Written request » Copy out each line of the material in which the word "part" appears.
* Begin Given material *
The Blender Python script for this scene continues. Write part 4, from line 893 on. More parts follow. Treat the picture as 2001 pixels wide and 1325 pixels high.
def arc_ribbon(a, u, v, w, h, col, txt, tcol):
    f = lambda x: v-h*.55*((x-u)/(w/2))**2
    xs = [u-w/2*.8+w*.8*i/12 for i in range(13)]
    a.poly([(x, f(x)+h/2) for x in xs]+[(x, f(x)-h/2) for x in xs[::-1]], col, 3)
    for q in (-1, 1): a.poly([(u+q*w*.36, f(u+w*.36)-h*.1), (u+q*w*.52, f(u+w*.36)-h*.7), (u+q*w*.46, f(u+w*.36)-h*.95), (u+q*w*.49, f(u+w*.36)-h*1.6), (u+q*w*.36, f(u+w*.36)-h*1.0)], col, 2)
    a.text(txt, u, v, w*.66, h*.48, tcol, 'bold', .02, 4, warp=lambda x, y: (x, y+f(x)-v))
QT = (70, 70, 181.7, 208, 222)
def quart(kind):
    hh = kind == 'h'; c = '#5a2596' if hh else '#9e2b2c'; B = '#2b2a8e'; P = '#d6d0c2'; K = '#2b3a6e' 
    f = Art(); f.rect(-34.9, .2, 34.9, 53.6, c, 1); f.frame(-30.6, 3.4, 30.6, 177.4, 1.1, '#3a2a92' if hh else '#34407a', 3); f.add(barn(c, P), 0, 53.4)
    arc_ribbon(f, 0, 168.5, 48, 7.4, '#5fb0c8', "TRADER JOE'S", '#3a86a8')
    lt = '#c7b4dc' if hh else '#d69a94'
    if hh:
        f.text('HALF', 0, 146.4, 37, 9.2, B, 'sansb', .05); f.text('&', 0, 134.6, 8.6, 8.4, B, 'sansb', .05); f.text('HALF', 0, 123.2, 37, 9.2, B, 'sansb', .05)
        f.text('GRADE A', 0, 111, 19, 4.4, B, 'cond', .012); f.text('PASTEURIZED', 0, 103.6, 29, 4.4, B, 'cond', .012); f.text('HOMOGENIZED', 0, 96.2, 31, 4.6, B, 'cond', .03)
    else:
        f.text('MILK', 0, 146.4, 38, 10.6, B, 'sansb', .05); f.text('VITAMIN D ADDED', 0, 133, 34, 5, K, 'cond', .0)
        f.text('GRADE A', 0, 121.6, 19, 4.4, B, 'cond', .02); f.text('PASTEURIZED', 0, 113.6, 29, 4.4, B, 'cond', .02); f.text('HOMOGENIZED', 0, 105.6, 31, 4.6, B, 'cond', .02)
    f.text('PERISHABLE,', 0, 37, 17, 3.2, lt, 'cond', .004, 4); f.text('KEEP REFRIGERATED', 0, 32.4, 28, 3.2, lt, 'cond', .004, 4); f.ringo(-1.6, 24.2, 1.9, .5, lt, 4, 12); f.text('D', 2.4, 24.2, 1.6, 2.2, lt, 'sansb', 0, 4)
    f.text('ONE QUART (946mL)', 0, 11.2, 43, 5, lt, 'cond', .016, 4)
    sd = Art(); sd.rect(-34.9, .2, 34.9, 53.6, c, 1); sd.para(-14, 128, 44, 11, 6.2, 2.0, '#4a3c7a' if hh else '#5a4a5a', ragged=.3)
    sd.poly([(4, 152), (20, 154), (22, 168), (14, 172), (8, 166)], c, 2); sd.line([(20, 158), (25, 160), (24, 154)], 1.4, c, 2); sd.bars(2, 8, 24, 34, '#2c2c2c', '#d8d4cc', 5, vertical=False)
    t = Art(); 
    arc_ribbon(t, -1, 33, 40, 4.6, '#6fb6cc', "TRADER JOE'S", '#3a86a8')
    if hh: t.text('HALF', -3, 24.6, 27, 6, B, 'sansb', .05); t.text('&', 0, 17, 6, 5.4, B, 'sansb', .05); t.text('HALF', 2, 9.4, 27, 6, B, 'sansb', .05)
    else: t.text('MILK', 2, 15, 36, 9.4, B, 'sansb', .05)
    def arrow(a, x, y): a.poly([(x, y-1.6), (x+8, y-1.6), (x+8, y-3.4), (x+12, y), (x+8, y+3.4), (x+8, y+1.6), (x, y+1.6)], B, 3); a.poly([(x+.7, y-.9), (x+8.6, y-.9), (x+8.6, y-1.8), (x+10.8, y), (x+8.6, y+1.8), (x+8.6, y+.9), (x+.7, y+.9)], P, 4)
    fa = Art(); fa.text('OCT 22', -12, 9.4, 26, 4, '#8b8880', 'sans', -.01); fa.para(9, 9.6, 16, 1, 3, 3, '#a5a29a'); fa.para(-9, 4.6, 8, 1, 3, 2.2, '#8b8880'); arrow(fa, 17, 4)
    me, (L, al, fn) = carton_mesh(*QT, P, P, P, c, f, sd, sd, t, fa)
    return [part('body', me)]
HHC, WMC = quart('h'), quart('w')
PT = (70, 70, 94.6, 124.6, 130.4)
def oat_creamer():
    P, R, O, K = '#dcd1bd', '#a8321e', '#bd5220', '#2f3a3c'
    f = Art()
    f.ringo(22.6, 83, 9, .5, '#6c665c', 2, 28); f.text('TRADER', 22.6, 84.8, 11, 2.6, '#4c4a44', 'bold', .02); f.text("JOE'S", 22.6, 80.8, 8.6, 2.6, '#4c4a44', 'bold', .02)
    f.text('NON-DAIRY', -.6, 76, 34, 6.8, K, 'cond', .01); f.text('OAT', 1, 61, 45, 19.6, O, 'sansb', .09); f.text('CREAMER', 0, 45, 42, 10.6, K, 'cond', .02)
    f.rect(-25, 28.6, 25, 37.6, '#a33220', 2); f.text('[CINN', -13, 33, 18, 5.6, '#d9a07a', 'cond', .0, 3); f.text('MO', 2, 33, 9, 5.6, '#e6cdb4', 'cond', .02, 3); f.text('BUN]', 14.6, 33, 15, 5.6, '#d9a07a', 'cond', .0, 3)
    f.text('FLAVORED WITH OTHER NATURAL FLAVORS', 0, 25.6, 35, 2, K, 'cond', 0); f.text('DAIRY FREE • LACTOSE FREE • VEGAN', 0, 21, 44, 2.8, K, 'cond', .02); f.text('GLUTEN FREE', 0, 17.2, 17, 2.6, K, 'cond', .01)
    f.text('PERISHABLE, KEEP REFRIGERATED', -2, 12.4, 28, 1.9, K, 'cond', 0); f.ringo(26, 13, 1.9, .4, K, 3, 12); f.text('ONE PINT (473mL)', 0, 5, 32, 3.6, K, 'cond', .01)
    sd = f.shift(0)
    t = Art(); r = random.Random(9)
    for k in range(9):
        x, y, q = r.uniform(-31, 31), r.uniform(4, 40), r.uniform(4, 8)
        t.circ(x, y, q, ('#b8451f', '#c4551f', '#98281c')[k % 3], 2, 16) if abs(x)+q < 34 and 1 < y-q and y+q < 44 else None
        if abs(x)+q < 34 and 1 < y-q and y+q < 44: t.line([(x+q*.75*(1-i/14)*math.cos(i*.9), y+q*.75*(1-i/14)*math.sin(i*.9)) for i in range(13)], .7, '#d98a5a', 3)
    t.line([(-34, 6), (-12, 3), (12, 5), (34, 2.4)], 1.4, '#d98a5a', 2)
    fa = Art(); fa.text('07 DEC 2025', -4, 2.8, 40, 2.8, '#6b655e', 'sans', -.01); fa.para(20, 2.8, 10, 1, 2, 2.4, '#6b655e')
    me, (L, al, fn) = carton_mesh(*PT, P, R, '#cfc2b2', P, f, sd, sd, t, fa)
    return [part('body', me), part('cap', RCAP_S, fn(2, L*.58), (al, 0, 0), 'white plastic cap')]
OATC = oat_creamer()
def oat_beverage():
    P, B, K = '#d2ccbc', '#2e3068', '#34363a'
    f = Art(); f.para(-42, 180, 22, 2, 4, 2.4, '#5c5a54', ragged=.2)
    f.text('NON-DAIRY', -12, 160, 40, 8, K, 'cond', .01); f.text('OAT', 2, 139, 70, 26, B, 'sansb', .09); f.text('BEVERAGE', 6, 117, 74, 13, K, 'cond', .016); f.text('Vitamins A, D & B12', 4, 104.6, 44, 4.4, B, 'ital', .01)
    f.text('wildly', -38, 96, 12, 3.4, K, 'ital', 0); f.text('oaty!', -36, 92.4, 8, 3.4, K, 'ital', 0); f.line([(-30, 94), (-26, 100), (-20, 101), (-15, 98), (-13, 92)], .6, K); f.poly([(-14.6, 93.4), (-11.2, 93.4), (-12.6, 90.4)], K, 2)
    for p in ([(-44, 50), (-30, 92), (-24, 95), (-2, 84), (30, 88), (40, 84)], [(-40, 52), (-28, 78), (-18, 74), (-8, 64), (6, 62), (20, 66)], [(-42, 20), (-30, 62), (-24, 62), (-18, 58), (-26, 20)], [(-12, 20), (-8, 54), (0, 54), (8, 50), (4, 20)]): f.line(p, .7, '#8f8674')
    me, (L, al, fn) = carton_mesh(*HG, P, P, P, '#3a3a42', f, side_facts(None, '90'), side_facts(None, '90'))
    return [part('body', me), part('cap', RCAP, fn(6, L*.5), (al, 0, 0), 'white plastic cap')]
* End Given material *
Written answer »
The Blender Python script for this scene continues. Write part 4, from line 893 on. More parts follow. Treat the picture as 2001 pixels wide and 1325 pixels high.
    return [part('body', me)]
    return [part('body', me), part('cap', RCAP_S, fn(2, L*.58), (al, 0, 0), 'white plastic cap')]
    return [part('body', me), part('cap', RCAP, fn(6, L*.5), (al, 0, 0), 'white plastic cap')]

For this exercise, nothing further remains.